**Problem to solve:**
Return the listing below verbatim. Pictures do not belong in the copy.

# Data lines start

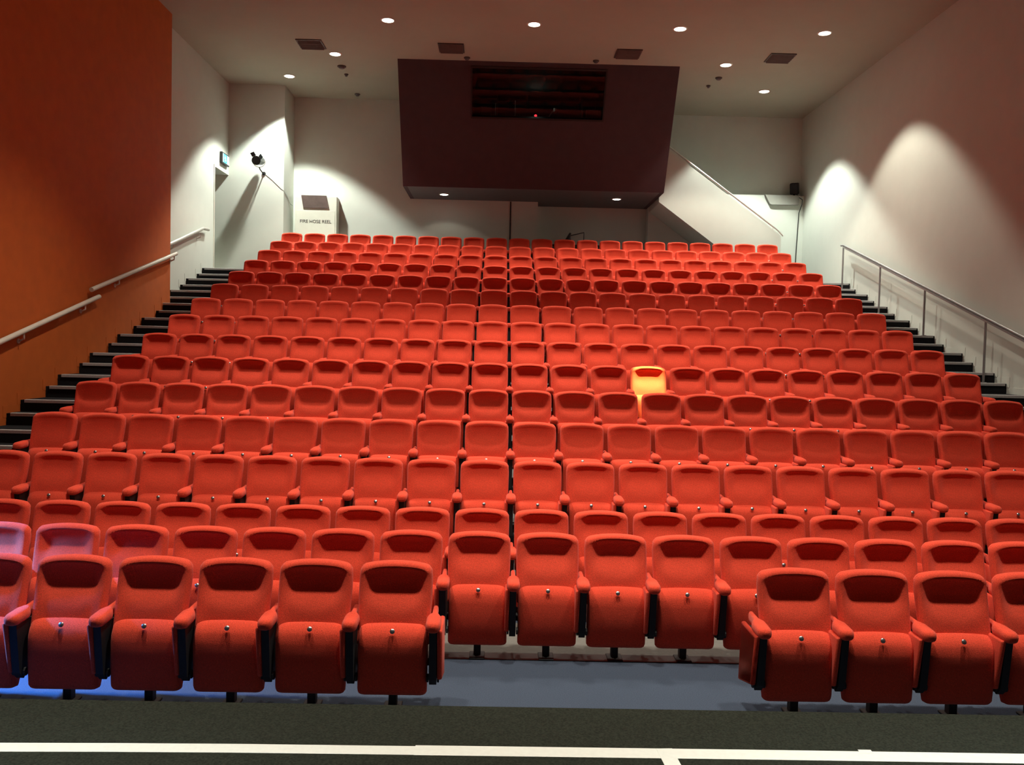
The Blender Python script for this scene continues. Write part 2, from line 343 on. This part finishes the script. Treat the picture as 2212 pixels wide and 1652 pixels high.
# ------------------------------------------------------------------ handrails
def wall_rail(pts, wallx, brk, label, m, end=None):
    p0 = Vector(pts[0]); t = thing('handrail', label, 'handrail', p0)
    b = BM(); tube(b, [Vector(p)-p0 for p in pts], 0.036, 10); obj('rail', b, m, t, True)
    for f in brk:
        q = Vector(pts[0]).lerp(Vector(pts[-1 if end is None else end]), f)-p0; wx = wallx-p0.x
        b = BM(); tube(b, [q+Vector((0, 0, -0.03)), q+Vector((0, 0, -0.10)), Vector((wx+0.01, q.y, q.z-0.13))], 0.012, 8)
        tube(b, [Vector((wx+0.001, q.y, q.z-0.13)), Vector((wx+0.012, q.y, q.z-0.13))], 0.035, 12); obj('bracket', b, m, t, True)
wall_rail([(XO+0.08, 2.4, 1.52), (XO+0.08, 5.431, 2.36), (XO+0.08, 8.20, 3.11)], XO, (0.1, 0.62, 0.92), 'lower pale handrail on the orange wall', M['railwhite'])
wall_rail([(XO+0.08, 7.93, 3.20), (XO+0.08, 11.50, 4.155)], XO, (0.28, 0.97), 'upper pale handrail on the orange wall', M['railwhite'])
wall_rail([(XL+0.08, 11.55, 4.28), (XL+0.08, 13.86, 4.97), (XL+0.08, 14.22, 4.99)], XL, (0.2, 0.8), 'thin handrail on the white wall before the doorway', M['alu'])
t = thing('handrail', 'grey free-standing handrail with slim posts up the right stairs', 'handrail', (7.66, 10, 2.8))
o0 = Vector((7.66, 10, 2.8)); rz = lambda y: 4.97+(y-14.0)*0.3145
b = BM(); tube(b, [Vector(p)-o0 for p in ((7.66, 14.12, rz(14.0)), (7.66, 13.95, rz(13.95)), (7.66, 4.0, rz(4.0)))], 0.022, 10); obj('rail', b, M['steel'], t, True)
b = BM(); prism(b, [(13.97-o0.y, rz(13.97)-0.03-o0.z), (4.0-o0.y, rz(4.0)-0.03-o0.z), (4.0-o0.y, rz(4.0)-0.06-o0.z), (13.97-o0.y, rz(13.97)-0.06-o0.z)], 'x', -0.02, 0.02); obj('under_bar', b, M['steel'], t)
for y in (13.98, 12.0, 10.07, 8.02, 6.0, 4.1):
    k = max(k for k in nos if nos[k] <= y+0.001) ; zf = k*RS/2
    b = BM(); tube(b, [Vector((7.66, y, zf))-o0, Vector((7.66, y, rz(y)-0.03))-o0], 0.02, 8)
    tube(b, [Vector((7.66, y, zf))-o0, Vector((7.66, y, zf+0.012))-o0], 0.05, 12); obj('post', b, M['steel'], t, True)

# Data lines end

**Complete output:**
The Blender Python script for this scene continues. Write part 2, from line 343 on. This part finishes the script. Treat the picture as 2212 pixels wide and 1652 pixels high.
# ------------------------------------------------------------------ handrails
def wall_rail(pts, wallx, brk, label, m, end=None):
    p0 = Vector(pts[0]); t = thing('handrail', label, 'handrail', p0)
    b = BM(); tube(b, [Vector(p)-p0 for p in pts], 0.036, 10); obj('rail', b, m, t, True)
    for f in brk:
        q = Vector(pts[0]).lerp(Vector(pts[-1 if end is None else end]), f)-p0; wx = wallx-p0.x
        b = BM(); tube(b, [q+Vector((0, 0, -0.03)), q+Vector((0, 0, -0.10)), Vector((wx+0.01, q.y, q.z-0.13))], 0.012, 8)
        tube(b, [Vector((wx+0.001, q.y, q.z-0.13)), Vector((wx+0.012, q.y, q.z-0.13))], 0.035, 12); obj('bracket', b, m, t, True)
wall_rail([(XO+0.08, 2.4, 1.52), (XO+0.08, 5.431, 2.36), (XO+0.08, 8.20, 3.11)], XO, (0.1, 0.62, 0.92), 'lower pale handrail on the orange wall', M['railwhite'])
wall_rail([(XO+0.08, 7.93, 3.20), (XO+0.08, 11.50, 4.155)], XO, (0.28, 0.97), 'upper pale handrail on the orange wall', M['railwhite'])
wall_rail([(XL+0.08, 11.55, 4.28), (XL+0.08, 13.86, 4.97), (XL+0.08, 14.22, 4.99)], XL, (0.2, 0.8), 'thin handrail on the white wall before the doorway', M['alu'])
t = thing('handrail', 'grey free-standing handrail with slim posts up the right stairs', 'handrail', (7.66, 10, 2.8))
o0 = Vector((7.66, 10, 2.8)); rz = lambda y: 4.97+(y-14.0)*0.3145
b = BM(); tube(b, [Vector(p)-o0 for p in ((7.66, 14.12, rz(14.0)), (7.66, 13.95, rz(13.95)), (7.66, 4.0, rz(4.0)))], 0.022, 10); obj('rail', b, M['steel'], t, True)
b = BM(); prism(b, [(13.97-o0.y, rz(13.97)-0.03-o0.z), (4.0-o0.y, rz(4.0)-0.03-o0.z), (4.0-o0.y, rz(4.0)-0.06-o0.z), (13.97-o0.y, rz(13.97)-0.06-o0.z)], 'x', -0.02, 0.02); obj('under_bar', b, M['steel'], t)
for y in (13.98, 12.0, 10.07, 8.02, 6.0, 4.1):
    k = max(k for k in nos if nos[k] <= y+0.001) ; zf = k*RS/2
    b = BM(); tube(b, [Vector((7.66, y, zf))-o0, Vector((7.66, y, rz(y)-0.03))-o0], 0.02, 8)
    tube(b, [Vector((7.66, y, zf))-o0, Vector((7.66, y, zf+0.012))-o0], 0.05, 12); obj('post', b, M['steel'], t, True)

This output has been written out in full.